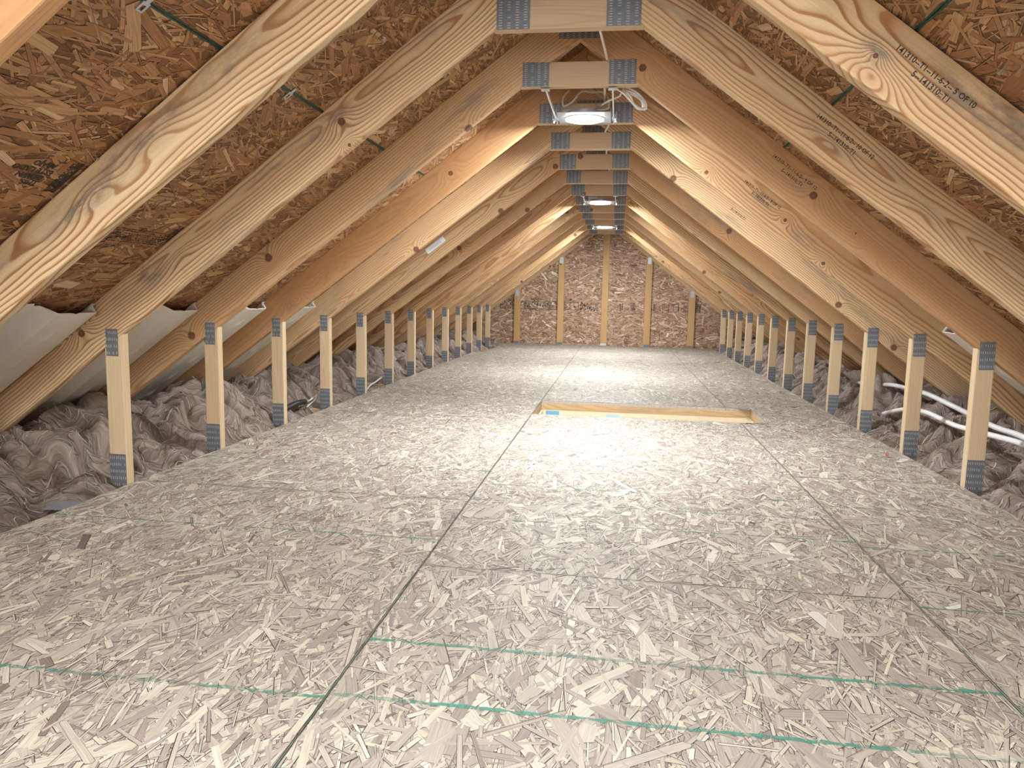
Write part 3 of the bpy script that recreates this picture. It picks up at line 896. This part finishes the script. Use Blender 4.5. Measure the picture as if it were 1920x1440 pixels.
# ------------------------------------------------------------------ foam vent baffles between the rafters
def baffle(s, i, label, xtop):
    y0, y1 = TY(i)+TH+.004, TY(i+1)-.004
    W = y1-y0; nv, nu = 64, 84
    def prof(v):
        c = abs(v-W/2)
        if c < .035: return .012
        if c < .085: return .012 + .030*(c-.035)/.05
        if c < W/2-.028: return .042
        if c < W/2-.022: return .042 - .036*(c-(W/2-.028))/.006
        return .006
    vs = sorted(set([0, W] + [W/2+q for e in (.035, .085, W/2-.028, W/2-.022) for q in (-e, e)] + [W*k/72 for k in range(73)]))
    u0 = xtop/.8; u1 = 2.80
    d = Vector((s*.8, 0, -.6)); nrm = Vector((-s*.6, 0, -.8))
    bm = bmesh.new(); G = []
    for a in range(nu+1):
        row = []
        for v in vs:
            u = u0 + (u1-u0)*a/nu + (.012 if v > W*.5 else 0)*(1-a/nu)
            wv = prof(v)
            if wv > .04:
                for vc in (W*.5-.16, W*.5+.16):
                    du = ((u-u0-.07) % .15) - .075
                    wv += .008*math.exp(-(du/.024)**2 - ((v-vc+.25*du)/.010)**2)
            p = Vector((0, y0+v, CZ)) + d*u + nrm*(wv+.0015)
            row.append(bm.verts.new(p - Vector((0, y0, 0))))
        G.append(row)
    for a in range(nu):
        for k in range(len(vs)-1):
            bm.faces.new((G[a][k], G[a+1][k], G[a+1][k+1], G[a][k+1]))
    o = link('vent_baffle', bm_mesh(bm, 'vent_baffle', True), None, M_FOAM)
    o.location = (0, y0, 0)
    md = o.modifiers.new('thickness', 'SOLIDIFY'); md.thickness = .002; md.offset = 0
    tag(o, label, 'vent baffle', 'foam vent baffles between the rafters')
baffle(-1, 0, 'nearest grey-white dimpled foam baffle, between the two closest left rafters', 1.553)
baffle(-1, 1, 'second dimpled foam baffle on the left, behind the first knee post', 1.557)
baffle(-1, 2, 'third foam baffle on the left, shiny dimples behind the second knee post', 1.560)
baffle(-1, 3, 'fourth foam baffle on the left, mostly hidden by the third knee post', 1.560)
baffle(1, 2, 'foam baffle on the right, only its corner showing under the right rafters', 1.60)

# ------------------------------------------------------------------ floor hatch with folded ladder door
h = tag(empty('attic_hatch', ((HX0+HX1)/2, (HY0+HY1)/2, 0)), 'long rectangular floor hatch with cream ladder door and blue stickers', 'hatch')
hw, hd = (HX1-HX0)/2, (HY1-HY0)/2
M_HB = lumber('hatch_board', (0.66, 0.50, 0.29), (0.50, 0.32, 0.15), (0.34, 0.19, 0.085), .007, .6, .2, .55, .6)
def hb(name, x0, x1, y0, y1, z0, z1, mat):
    bm = bmesh.new(); add_box(bm, x0, x1, y0, y1, z0, z1)
    return link(name, bm_mesh(bm, name), h, mat)
hb('frame_board', -hw, hw, hd, hd+.0145, -.155, -.0202, M_HB)
hb('frame_board', -hw, hw, -hd-.0005, -hd+.012, -.155, -.0202, M_HB)
hb('frame_board', hw, hw+.036, -hd, hd, -.155, -.0202, M_HB)
hb('frame_board', -hw-.036, -hw, -hd, hd, -.155, -.0202, M_HB)
hb('jamb', -hw+.012, hw-.022, hd-.022, hd-.002, -.15, -.060, M_CREAM)
hb('jamb', -hw+.012, hw-.022, -hd+.014, -hd+.034, -.15, -.060, M_CREAM)
hb('jamb', hw-.022, hw-.002, -hd+.014, hd-.002, -.15, -.060, M_CREAM)
hb('jamb', -hw+.001, -hw+.012, -hd+.014, hd-.002, -.15, -.060, M_CREAM)
hb('door_panel', -hw+.013, hw-.023, -hd+.035, hd-.023, -.150, -.138, M_CREAM)
hb('sticker', -hw+.03, -hw+.115, hd-.0226, hd-.0221, -.098, -.063, M_BLUE)
hb('sticker', -hw+.415, -hw+.50, hd-.0226, hd-.0221, -.098, -.072, simple('pale_blue_label', (.45, .62, .75), .5))

# ------------------------------------------------------------------ pipes and cables
tag(link('water_pipe', tube([(1.86, 5.4, .11), (1.83, 4.95, .15), (1.80, 4.62, .187), (1.80, 4.39, .197), (1.80, 4.11, .200), (1.80, 3.87, .186), (1.80, 3.67, .172), (1.80, 3.39, .151), (1.80, 3.16, .150), (1.79, 2.8, .12), (1.80, 2.4, .07)], .0125, 'pipe', 12, 6), None, M_WHITE),
    'upper white plastic pipe arching over the wool behind the right posts', 'pipe', 'white pipes over the wool')
tag(link('water_pipe', tube([(1.66, 4.3, .06), (1.66, 4.0, .13), (1.66, 3.757, .153), (1.66, 3.60, .150), (1.66, 3.44, .144), (1.66, 3.30, .150), (1.66, 3.115, .160), (1.66, 2.88, .170), (1.67, 2.5, .16), (1.70, 2.1, .11)], .0115, 'pipe', 12, 6), None, M_WHITE),
    'lower white plastic pipe dipping into the wool behind the nearest right post', 'pipe', 'white pipes over the wool')
c = tag(empty('cable_end', (-1.60, 4.0, .025)), 'black conduit end with white looped wire on the wool between left posts', 'cable')
link('conduit', tube([(0, -.32, -.005), (0, -.1, .012), (0, .035, .006)], .016, 'conduit', 12, 4), c, M_BLACK)
link('wire', tube([(0, .03, .006), (.0, .08, .000), (0, .13, .012), (0, .19, .018), (-.004, .205, .012), (0, .17, -.003), (.004, .10, -.016), (0, .06, -.03)], .0042, 'wire', 8, 6), c, M_CABLE)
link('wire', tube([(.004, .03, .010), (.006, .09, .006), (.006, .15, .018), (.002, .20, .024)], .0036, 'wire', 8, 6), c, M_CABLE)
tag(link('cable', tube([(-1.56, 4.98, -.02), (-1.55, 5.05, .010), (-1.55, 5.17, .020), (-1.55, 5.29, .037), (-1.57, 5.36, .03), (-1.60, 5.42, -.01)], .006, 'cable', 8, 6), None, M_CABLE),
    'short white cable curving out of the wool beside the fifth left post', 'cable')
zt_ = ZTIE + .089 + .004
pts = [(.07, TY(1)-.3, zt_+.02), (.07, TY(1)+.02, zt_+.002), (.085, TY(1)+.25, 1.535), (.102, TY(2)-.02, zt_-.002+.004), (.10, TY(2)+.05, zt_)]
for i in range(3, 14):
    pts += [(.09+.01*math.sin(i*2.1), TY(i)-.3, zt_-.028), (.085+.012*math.sin(i), TY(i)+.02, zt_)]
tag(link('cable', tube(pts, .0052, 'cable', 8, 5), None, M_CABLE), 'long white cable draped over the collar ties under the ridge', 'cable')
coil = [(.125, 2.99, 1.50), (.145, 3.03, 1.478)]
for k in range(3):
    q = k*.012
    coil += [(.165+q, 3.05+q, 1.470), (.205+q*.7, 3.06+q, 1.432-q*.5), (.235+q, 3.07+q, 1.412+q*.4), (.258-q*.4, 3.08+q, 1.420), (.250-q*.5, 3.09, 1.450), (.215-q, 3.09+q, 1.485), (.170-q*.5, 3.08, 1.500-q)]
coil += [(.15, 3.1, 1.47), (.10, 3.2, 1.475), (.05, 3.42, 1.50)]
tag(link('cable', tube(coil, .0042, 'cable', 8, 6), None, M_CABLE), 'white cable coil hanging to the right of the closest lamp', 'cable')
tag(link('cable', tube([(-.075, 3.45, 1.587), (-.098, 3.44, 1.560), (-.102, 3.43, 1.535), (-.094, 3.42, 1.512), (-.06, 3.44, 1.535), (-.022, 3.45, 1.580), (.03, 3.46, 1.581), (.075, 3.45, 1.578), (.098, 3.44, 1.55), (.10, 3.42, 1.50), (.03, 3.43, 1.497)], .0048, 'cable', 8, 6), None, M_CABLE),
    'white cable loop standing up above the closest lamp', 'cable')

# ------------------------------------------------------------------ small things
def roofM(s, x, y, up=0.0):
    d = Vector((s*.8, 0, -.6)); nrm = Vector((-s*.6, 0, -.8)); ya = nrm.cross(d)
    M = Matrix.Identity(4)
    for i in range(3): M[i][0], M[i][1], M[i][2] = d[i], ya[i], nrm[i]
    M.translation = Vector((0, y, CZ)) + d*(abs(x)/.8) + nrm*up
    return M
def clip(y, label):
    bm = bmesh.new()
    t, wd = .0014, .012
    add_box(bm, -.020, -.003, -wd/2, wd/2, .0015, .0015+t)
    add_box(bm, .003, .020, -wd*.9, -wd*.45, .0015, .0015+t); add_box(bm, .003, .020, wd*.45, wd*.9, .0015, .0015+t)
    add_box(bm, .018, .022, -wd*.9, wd*.9, .0015, .0015+t)
    add_box(bm, -.004, .004, -wd*.9, wd*.9, -.004, .0015+t)
    o = link('sheathing_clip', bm_mesh(bm, 'sheathing_clip'), None, M_GALV, roofM(-1, -.758, y, .002))
    tag(o, label, 'clip', 'metal clips in the left roof joint')
clip(2.046, 'small bright metal clip in the roof joint between the second and third left rafters')
clip(1.400, 'small metal clip in the roof joint at the upper edge, beside the closest left rafter')
def nail(s, x, y, label):
    bm = bmesh.new()
    add_box(bm, -.0012, .0012, -.0012, .0012, -.002, .014); disc(bm, .004, .014, .0155, 12)
    M = roofM(s, x, y, .001) @ Matrix.Rotation(random.uniform(-.5, .5), 4, 'X')
    tag(link('nail', bm_mesh(bm, 'nail'), None, M_GALV, M), label, 'nail', 'nails poking through the roof sheets')
nail(-1, -1.20, 1.655, 'shiny nail tip beside the left rafter, below the stamped lettering')
nail(-1, -1.075, 1.66, 'shiny nail tip beside the left rafter, level with the stamped lettering')
nail(1, .89, 1.589, 'shiny nail tip in the right roof sheet beside the swirling knot rafter')
# paper tag on the left rafter of truss 5
bm = bmesh.new(); add_box(bm, -.073, .073, -.0012, 0, -.017, .017)
ty = empty('paper_tag', (-1.0, TY(5)-.0008, .978))
tag(ty, 'white paper tag stapled to a left rafter halfway up', 'tag')
ty.rotation_euler = (0, -math.atan(.75), 0)
link('paper', bm_mesh(bm, 'paper'), ty, M_PAPER)
bm = bmesh.new()
for zz in (.006, 0, -.006): add_box(bm, -.05, .045, -.0016, -.0011, zz-.0012, zz+.0012)
link('print', bm_mesh(bm, 'print'), ty, M_PAPERG)
# galvanised strap end under the deck edge
bm = bmesh.new(); add_box(bm, -.055, .03, -.045, .045, -.001, .001)
o = link('metal_strap', bm_mesh(bm, 'metal_strap'), None, M_GALV, Matrix.Translation((-1.512, 2.045, -.014)) @ Euler((0, .05, .25)).to_matrix().to_4x4())
tag(o, 'bluish galvanised strap end lying in the wool at the left deck edge', 'metal strap')
# wood chips on the deck
chips = ((1.045, 4.455, .024, .5, 'curled brown chip on the deck just past the right end of the hatch'),
         (.996, 4.05, .03, 2.4, 'dark brown chip on the deck joint just before the hatch'),
         (1.37, 3.379, .028, 1.2, 'pale wood chip standing up near the nearest right posts'),
         (1.40, 6.251, .045, .2, 'brown splinter at the deck edge beside the right posts'),
         (1.25, 8.047, .06, .1, 'flat dark chip on the far right of the deck'),
         (-.64, 3.93, .022, .8, 'small black chip on the left half of the deck before the hatch'),
         (.304, 3.952, .014, .8, 'tiny dark speck of wood on the deck before the hatch'))
for k, (x, y, L, an, lb) in enumerate(chips):
    bm = bmesh.new(); n = 7; pr = []
    for i in range(n):
        t = i/(n-1)-.5; wv = L*.28*(1-.9*abs(t)); zc = .002 + .5*L*(t*t) + (0.6*L*(t+.5) if k == 2 else 0)
        pr.append([bm.verts.new((t*L, q*wv, zc+e)) for q in (-1, 1) for e in (0, .0012)])
    for a, b in zip(pr, pr[1:]):
        for (i, j) in ((0, 1), (1, 3), (3, 2), (2, 0)): bm.faces.new((a[i], a[j], b[j], b[i]))
    for e_ in (pr[0], pr[-1]): bm.faces.new((e_[0], e_[1], e_[3], e_[2]))
    o = link('wood_chip', bm_mesh(bm, 'wood_chip'), None, M_CHIP, Matrix.Translation((x, y, -.0008)) @ Matrix.Rotation(an, 4, 'Z'))
    tag(o, lb, 'wood chip', 'loose chips on the deck')

# ------------------------------------------------------------------ stamping on the left roof sheets
def on_roof(name, me, s, ri, x, y, up, rot=0.0):
    key = [k for k in PANELS if k[0] == s and k[1] == ri and k[2] <= y]
    P = PANELS[max(key, key=lambda k: k[2])]
    W = roofM(s, x, y, up) @ Matrix.Rotation(rot, 4, 'Z')
    o = link(name, me, P, M_INK, P.matrix_local.inverted() @ W)
    return o
# reads towards the camera, upside down in the view
for body, u, y0 in (('THIS', 1.173, 1.592), ('DOWN', 1.156, 1.592), ('ESTE LADO', 1.139, 1.603), ('ABAJO', 1.121, 1.596)):
    me = text_mesh(body, .0225, .03)
    on_roof('printed_stamp', me, -1, 1, -u, y0, .0026, -math.pi/2)
rg = random.Random(3)
bm = bmesh.new()
for r in range(6):
    y = 0
    while y < .24:
        l = rg.uniform(.004, .012)
        if rg.random() < .8: add_box(bm, r*.0095, r*.0095+.0055*rg.uniform(.5, 1), y, y+l*.6, 0, .0004)
        y += l+.002
add_box(bm, -.008, -.0065, -.02, .25, 0, .0004)
on_roof('printed_marks', bm_mesh(bm, 'printed_marks'), -1, 1, -1.27, 2.0, .0024, 0)
bm = bmesh.new()
for r in range(26):
    for q in range(4):
        if rg.random() < .75: add_box(bm, r*.0042, r*.0042+.003, q*.006, q*.006+.0045, 0, .0004)
add_box(bm, 0, .11, .024, .034, 0, .0004)
on_roof('printed_marks', bm_mesh(bm, 'printed_marks'), -1, 1, -1.105, 1.628, .0024, 0)
bm = bmesh.new()
for r in range(18):
    for q in range(3):
        if rg.random() < .75: add_box(bm, r*.0042, r*.0042+.003, q*.006, q*.006+.0045, 0, .0004)
add_box(bm, 0, .08, .018, .028, 0, .0004)
on_roof('printed_marks', bm_mesh(bm, 'printed_marks'), -1, 1, -1.23, 2.245, .0024, 0)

Directions =
Output exactly the span of lines from the top of the listing through the line holding "baffle(1, 2, 'foam", and leave every picture out.

Solution to this task =
Write part 3 of the bpy script that recreates this picture. It picks up at line 896. This part finishes the script. Use Blender 4.5. Measure the picture as if it were 1920x1440 pixels.
# ------------------------------------------------------------------ foam vent baffles between the rafters
def baffle(s, i, label, xtop):
    y0, y1 = TY(i)+TH+.004, TY(i+1)-.004
    W = y1-y0; nv, nu = 64, 84
    def prof(v):
        c = abs(v-W/2)
        if c < .035: return .012
        if c < .085: return .012 + .030*(c-.035)/.05
        if c < W/2-.028: return .042
        if c < W/2-.022: return .042 - .036*(c-(W/2-.028))/.006
        return .006
    vs = sorted(set([0, W] + [W/2+q for e in (.035, .085, W/2-.028, W/2-.022) for q in (-e, e)] + [W*k/72 for k in range(73)]))
    u0 = xtop/.8; u1 = 2.80
    d = Vector((s*.8, 0, -.6)); nrm = Vector((-s*.6, 0, -.8))
    bm = bmesh.new(); G = []
    for a in range(nu+1):
        row = []
        for v in vs:
            u = u0 + (u1-u0)*a/nu + (.012 if v > W*.5 else 0)*(1-a/nu)
            wv = prof(v)
            if wv > .04:
                for vc in (W*.5-.16, W*.5+.16):
                    du = ((u-u0-.07) % .15) - .075
                    wv += .008*math.exp(-(du/.024)**2 - ((v-vc+.25*du)/.010)**2)
            p = Vector((0, y0+v, CZ)) + d*u + nrm*(wv+.0015)
            row.append(bm.verts.new(p - Vector((0, y0, 0))))
        G.append(row)
    for a in range(nu):
        for k in range(len(vs)-1):
            bm.faces.new((G[a][k], G[a+1][k], G[a+1][k+1], G[a][k+1]))
    o = link('vent_baffle', bm_mesh(bm, 'vent_baffle', True), None, M_FOAM)
    o.location = (0, y0, 0)
    md = o.modifiers.new('thickness', 'SOLIDIFY'); md.thickness = .002; md.offset = 0
    tag(o, label, 'vent baffle', 'foam vent baffles between the rafters')
baffle(-1, 0, 'nearest grey-white dimpled foam baffle, between the two closest left rafters', 1.553)
baffle(-1, 1, 'second dimpled foam baffle on the left, behind the first knee post', 1.557)
baffle(-1, 2, 'third foam baffle on the left, shiny dimples behind the second knee post', 1.560)
baffle(-1, 3, 'fourth foam baffle on the left, mostly hidden by the third knee post', 1.560)
baffle(1, 2, 'foam baffle on the right, only its corner showing under the right rafters', 1.60)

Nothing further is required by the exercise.